* **Task requirements**
Select each line where the word "from" appears.

* **Collected material**
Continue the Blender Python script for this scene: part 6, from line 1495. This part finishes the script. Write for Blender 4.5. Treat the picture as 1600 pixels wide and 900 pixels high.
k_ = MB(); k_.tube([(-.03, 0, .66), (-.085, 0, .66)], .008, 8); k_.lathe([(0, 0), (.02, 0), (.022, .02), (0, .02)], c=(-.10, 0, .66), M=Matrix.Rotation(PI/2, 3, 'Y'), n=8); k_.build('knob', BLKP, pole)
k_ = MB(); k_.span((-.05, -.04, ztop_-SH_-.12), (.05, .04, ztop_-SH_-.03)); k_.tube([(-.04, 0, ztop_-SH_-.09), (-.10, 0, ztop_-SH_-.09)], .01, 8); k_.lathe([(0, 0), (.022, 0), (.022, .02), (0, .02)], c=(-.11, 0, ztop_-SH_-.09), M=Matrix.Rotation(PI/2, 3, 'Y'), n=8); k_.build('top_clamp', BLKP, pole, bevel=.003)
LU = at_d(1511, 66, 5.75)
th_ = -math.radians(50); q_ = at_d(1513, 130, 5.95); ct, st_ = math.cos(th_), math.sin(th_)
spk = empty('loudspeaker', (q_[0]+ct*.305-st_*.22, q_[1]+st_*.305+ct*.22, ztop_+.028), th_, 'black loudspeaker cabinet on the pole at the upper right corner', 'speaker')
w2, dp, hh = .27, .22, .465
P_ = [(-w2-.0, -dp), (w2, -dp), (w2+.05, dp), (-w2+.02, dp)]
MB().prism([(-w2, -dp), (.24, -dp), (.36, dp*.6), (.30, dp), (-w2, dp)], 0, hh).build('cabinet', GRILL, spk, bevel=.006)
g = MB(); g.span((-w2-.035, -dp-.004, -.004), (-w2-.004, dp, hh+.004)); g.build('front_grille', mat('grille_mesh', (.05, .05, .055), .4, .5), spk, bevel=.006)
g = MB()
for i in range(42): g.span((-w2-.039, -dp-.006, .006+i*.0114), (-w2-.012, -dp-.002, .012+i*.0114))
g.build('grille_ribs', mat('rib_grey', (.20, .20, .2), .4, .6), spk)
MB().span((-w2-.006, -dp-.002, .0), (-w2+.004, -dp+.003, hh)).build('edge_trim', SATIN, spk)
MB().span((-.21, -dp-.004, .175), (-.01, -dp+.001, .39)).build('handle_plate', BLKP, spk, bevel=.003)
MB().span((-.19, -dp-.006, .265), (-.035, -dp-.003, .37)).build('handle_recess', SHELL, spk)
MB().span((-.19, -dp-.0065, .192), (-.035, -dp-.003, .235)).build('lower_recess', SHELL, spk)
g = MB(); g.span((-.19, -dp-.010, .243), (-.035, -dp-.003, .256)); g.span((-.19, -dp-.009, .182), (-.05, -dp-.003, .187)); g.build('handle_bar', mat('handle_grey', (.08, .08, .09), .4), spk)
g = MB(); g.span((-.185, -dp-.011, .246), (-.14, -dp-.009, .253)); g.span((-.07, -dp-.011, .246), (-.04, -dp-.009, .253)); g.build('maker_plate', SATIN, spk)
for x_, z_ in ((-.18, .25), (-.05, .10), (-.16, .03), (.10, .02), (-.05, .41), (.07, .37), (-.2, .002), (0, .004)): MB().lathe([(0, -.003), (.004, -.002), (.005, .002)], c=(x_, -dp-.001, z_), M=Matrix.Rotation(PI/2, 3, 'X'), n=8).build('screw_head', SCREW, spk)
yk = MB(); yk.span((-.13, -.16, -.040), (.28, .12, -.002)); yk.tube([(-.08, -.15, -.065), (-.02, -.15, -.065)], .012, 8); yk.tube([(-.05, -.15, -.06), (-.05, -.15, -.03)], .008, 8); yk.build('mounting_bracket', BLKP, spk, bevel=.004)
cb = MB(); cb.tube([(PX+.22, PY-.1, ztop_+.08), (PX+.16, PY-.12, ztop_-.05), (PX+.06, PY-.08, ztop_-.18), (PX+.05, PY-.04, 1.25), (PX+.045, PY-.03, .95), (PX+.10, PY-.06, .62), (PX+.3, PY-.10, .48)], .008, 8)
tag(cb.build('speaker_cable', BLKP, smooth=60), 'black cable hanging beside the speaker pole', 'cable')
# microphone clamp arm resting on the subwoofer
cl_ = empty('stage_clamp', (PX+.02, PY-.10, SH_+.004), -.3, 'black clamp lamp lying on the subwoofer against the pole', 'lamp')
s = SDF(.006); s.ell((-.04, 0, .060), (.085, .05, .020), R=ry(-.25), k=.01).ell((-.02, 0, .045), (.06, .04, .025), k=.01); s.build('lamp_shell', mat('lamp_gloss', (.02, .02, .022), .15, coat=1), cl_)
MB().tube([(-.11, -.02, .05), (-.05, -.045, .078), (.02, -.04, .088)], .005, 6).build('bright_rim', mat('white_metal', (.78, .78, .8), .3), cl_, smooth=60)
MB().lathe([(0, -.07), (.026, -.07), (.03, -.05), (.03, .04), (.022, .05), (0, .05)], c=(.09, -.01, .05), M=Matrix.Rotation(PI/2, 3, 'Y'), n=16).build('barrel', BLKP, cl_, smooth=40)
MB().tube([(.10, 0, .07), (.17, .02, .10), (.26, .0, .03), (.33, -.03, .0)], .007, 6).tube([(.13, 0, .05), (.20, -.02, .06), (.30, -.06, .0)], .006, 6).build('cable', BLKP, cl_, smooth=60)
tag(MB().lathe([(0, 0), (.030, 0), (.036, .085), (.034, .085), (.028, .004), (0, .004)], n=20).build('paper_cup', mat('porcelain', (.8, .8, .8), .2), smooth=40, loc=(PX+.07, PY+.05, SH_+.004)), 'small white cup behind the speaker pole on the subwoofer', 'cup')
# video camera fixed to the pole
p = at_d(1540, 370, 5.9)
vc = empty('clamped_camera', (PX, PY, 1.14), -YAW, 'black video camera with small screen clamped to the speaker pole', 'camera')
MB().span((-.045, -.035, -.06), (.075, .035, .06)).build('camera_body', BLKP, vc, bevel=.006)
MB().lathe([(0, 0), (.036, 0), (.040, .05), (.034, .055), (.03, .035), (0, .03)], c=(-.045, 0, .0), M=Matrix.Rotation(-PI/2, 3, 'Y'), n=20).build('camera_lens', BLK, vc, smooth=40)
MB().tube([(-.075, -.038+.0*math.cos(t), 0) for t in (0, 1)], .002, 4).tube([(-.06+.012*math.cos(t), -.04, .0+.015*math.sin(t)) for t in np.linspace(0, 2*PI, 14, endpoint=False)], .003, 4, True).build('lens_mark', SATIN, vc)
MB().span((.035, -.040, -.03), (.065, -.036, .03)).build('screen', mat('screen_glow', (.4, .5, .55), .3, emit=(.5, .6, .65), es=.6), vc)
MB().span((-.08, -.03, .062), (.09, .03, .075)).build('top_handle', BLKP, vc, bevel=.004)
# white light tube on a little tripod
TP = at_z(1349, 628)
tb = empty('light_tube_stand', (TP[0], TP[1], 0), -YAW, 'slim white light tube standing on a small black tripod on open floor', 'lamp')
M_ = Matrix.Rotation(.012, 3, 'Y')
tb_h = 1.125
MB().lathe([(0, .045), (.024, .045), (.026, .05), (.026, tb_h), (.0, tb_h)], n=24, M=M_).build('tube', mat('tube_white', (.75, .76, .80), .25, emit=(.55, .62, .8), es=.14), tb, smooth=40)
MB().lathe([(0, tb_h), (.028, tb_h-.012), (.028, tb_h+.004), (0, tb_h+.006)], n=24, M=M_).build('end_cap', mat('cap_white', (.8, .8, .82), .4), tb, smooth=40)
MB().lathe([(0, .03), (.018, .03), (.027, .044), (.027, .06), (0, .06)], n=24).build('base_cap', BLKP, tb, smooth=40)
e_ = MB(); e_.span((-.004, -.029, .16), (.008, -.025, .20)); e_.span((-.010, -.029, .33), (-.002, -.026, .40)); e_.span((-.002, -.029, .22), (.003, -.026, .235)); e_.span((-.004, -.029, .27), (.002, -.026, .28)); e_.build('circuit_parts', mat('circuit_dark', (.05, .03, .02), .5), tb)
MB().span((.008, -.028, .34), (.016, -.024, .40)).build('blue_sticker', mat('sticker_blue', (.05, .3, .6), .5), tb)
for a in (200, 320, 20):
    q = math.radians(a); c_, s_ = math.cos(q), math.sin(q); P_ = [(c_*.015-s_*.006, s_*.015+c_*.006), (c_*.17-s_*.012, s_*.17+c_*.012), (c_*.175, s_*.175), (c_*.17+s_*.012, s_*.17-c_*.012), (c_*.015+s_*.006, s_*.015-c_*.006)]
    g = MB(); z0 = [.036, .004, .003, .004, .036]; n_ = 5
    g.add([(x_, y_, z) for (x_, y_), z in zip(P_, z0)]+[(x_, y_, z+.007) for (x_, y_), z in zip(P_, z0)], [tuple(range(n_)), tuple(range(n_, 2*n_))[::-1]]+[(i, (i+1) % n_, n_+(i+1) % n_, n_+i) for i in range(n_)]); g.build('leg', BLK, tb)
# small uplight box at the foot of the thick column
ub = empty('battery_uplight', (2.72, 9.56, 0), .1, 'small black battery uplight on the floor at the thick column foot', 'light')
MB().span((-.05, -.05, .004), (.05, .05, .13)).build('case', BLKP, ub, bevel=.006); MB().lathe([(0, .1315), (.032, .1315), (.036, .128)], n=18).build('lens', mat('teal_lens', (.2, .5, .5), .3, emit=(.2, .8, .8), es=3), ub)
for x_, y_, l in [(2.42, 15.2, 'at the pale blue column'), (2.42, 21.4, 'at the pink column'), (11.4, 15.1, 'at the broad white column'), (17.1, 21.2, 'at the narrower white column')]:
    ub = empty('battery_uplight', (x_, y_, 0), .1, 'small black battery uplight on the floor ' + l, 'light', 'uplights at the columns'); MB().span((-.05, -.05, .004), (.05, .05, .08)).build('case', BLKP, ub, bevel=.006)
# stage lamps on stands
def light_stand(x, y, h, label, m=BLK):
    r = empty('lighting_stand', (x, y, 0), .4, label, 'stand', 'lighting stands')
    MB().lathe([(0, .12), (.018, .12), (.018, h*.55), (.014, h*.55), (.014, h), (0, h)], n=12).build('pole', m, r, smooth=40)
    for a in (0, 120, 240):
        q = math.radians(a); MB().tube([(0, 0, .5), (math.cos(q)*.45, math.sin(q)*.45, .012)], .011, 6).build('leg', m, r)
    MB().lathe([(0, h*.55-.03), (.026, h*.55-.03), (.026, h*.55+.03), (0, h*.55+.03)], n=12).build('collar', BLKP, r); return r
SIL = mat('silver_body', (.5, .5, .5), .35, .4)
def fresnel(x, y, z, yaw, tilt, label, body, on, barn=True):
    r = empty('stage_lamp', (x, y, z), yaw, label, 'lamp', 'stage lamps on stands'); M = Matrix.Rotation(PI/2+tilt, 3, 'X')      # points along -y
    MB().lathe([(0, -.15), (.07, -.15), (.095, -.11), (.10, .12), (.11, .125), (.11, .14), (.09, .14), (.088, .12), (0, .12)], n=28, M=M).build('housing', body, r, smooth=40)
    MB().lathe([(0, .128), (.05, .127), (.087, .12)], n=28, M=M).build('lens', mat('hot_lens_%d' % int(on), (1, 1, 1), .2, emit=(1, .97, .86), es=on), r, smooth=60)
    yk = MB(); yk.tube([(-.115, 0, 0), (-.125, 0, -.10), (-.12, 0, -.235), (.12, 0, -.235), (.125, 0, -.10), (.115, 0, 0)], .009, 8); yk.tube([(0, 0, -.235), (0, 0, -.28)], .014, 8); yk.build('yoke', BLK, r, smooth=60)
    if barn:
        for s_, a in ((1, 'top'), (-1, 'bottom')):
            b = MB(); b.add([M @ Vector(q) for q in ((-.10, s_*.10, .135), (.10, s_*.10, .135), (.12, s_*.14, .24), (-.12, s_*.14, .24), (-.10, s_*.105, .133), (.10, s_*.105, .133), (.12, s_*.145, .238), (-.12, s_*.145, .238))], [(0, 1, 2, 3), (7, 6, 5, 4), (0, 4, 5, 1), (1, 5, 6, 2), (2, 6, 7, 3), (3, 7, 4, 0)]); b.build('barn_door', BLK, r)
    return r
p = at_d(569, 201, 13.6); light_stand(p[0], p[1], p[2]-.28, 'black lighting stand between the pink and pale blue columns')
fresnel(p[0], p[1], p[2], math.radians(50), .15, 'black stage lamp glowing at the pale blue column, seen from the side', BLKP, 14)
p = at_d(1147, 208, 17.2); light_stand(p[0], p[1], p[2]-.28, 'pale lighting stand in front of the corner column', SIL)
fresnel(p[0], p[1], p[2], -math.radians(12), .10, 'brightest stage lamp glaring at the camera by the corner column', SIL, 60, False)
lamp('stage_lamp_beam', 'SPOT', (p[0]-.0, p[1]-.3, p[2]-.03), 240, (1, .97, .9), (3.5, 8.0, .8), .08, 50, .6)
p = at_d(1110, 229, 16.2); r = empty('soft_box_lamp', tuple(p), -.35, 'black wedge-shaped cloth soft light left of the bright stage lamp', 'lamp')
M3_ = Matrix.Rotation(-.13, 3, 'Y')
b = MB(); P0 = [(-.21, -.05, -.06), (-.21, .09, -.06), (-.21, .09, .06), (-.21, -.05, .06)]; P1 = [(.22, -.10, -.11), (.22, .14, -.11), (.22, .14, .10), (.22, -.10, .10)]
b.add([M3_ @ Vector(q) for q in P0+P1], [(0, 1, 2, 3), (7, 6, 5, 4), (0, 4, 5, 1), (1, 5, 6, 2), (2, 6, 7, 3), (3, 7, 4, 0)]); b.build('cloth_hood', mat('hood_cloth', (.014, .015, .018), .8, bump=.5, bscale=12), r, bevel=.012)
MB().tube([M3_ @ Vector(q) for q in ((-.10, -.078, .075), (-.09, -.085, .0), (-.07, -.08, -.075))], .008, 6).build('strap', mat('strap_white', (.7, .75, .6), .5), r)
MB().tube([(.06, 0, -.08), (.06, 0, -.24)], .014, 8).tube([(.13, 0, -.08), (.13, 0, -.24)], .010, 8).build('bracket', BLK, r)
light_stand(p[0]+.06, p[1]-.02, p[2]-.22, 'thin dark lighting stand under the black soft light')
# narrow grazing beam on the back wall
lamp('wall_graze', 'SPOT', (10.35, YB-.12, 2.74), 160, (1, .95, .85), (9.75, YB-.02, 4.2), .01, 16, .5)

* **Written solution**
Continue the Blender Python script for this scene: part 6, from line 1495. This part finishes the script. Write for Blender 4.5. Treat the picture as 1600 pixels wide and 900 pixels high.
fresnel(p[0], p[1], p[2], math.radians(50), .15, 'black stage lamp glowing at the pale blue column, seen from the side', BLKP, 14)